Su ogni tema il nodo è quello delle risorse. Meloni l’ha detto anche ai leader sindacali incontrati a palazzo Chigi: «Avete avanzato proposte sensate, ma purtroppo non ci sono i soldi per tutte. Il taglio del costo del lavoro è una priorità e faremo di più appena avremo le risorse». La flat tax per gli autonomi? «Non penalizza i lavoratori dipendenti». Lo stop all’indicizzazione delle pensioni più alte? «Abbiamo deciso di aiutare chi non ce le fa». I voucher? «Non diventeranno uno strumento per sottopagare i lavoratori». Parole che non hanno convinto Maurizio Landini (Cgil) e Pierpaolo Bombardieri (Uil), pronti a una serie di scioperi Regione dopo Regione a partire dal 12 dicembre. Soddisfatta invece la Cisl di Luigi Sbarra, che già aveva bocciato lo sciopero proclamato dai sindacati cugini, sulla «grande disponibilità a modificare la manovra», arrivata dal governo. Annotazione positiva anche dall’Ugl: «Il momento è difficile e non è l’ora della piazza ma del dialogo», secondo il segretario Paolo Capone. Replica di Bombardieri alla proposta di Meloni di un tavolo di confronto: «Con i tavoli non si pagano le bollette né si mangia». 

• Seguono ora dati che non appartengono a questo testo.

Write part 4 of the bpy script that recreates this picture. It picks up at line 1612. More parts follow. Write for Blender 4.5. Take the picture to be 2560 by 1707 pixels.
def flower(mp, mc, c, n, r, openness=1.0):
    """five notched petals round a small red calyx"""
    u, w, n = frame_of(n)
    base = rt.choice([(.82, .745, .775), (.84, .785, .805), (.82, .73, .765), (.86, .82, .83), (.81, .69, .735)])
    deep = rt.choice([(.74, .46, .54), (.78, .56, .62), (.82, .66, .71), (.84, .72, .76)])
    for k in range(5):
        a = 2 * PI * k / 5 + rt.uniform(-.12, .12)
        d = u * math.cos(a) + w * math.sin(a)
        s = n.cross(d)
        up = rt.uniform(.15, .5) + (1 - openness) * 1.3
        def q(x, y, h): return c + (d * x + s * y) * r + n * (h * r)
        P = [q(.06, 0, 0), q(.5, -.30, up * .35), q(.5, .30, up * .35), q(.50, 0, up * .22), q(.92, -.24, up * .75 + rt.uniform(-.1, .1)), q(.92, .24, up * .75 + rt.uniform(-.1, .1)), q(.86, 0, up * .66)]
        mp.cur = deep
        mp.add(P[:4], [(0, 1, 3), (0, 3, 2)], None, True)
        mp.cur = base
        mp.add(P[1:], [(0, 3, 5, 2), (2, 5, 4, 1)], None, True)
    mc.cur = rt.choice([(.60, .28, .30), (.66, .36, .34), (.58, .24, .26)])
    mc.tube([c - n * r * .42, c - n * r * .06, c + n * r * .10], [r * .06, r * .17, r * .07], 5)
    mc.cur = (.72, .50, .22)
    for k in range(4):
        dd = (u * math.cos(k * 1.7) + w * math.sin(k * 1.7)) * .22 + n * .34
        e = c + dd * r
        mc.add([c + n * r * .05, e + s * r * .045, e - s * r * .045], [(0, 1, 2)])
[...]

Il percorso della manovra è comunque difficile. I «tempi sono strettissimi». E il “tesoretto” per soddisfare gli appetiti è di appena 700 milioni: 400 per accogliere le proposte di modifica parlamentare e 300 destinati alle richieste dei dicasteri. «Di certo tutti gli emendamenti di natura localistica verranno respinti», dicono a palazzo Chigi.
Alla chiusura dei termini, le proposte di modifica alla legge finanziaria presentate in commissione Bilancio della Camera sono state 3.104, di cui 617 intestate alla maggioranza (285 di FdI, 151 della Lega, 136 di FI, 45 di Noi moderati). Ma alla fine non saranno più di 450 gli emendamenti “segnalati” e dunque posti al voto, oltre a 250 per le opposizioni.